Time-honored History

The discovery of Yiyuan Man in Shandong, who walked the earth at the same time as Peking Man, traces local civilization back 500,000 years. Archaeological artifacts unearthed throughout the region suggest a truly advanced pre-historic culture. As a matter of fact, the earliest dated pottery was discovered in Longshan, Shandong.

Shandong enjoys the honor of being the birthplace of Confucius, Mencius, and the “Yellow Emperor” Xuanyuan, the founder of the Chinese nation.

Shandong History would not be integrated without Confucius. Confucius, who was born in Qufu, the capital of Lu State, in ancient times, was one of the world’s greatest thinkers. He created the Confucian doctrines, which have become the pillar of traditional Chinese culture, and have influenced sophisticated thinking throughout the world. Sun Wu, a strategist who grew up by the Yellow River, is famous for his book Sun Zi’s Art of War, which is still regarded as a classic and is used as a military text throughout the world. Various schools of thought and their exponents, such as Mencius, Mo Zi, Xun Zi, Zhuang Zi, Guan Zhong, and Yan Ying take root in the province and continue to influence China’s pre-Qin ideological and academic history.
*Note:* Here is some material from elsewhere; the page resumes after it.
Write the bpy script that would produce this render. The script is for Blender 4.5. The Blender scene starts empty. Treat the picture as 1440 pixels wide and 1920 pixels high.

Shandong boasts a large number of cultural relics and historical sites, which are spread throughout the province. It has 51 key historical monuments under state protection, and 397 under province protection, in addition to six famous historical and cultural cities – Jinan, Qingdao, Qufu, Liaocheng, Zibo and Zoucheng. The mansion, temple and cemetery of Confucius in Qufu have been designated as World Cultural Heritage sites.

Administrative Divisions

Shandong Province spreads throughout a vast area of the Yellow River valley east of the Taihang Mountains. In the Jin Dynasty (1115-1234), Shandong Eastern and Western regions were established, and Shandong was first used as the name for the administrative area. In 1368 (the first year of the Hongwu reign period of the Ming Dynasty), Shandong Branch Secretariat was set up as the predecessor of Shandong Province. In 1377, the capital of Shandong Province was moved to Jinan and the Shandong Provincial Administration Commission was created. In the pre-Qin period, Shandong belonged to Qi and Lu states. Shandong was often referred to as Qi or Qilu for short.

Shandong is comprised of 17 cities with a total of 139 counties.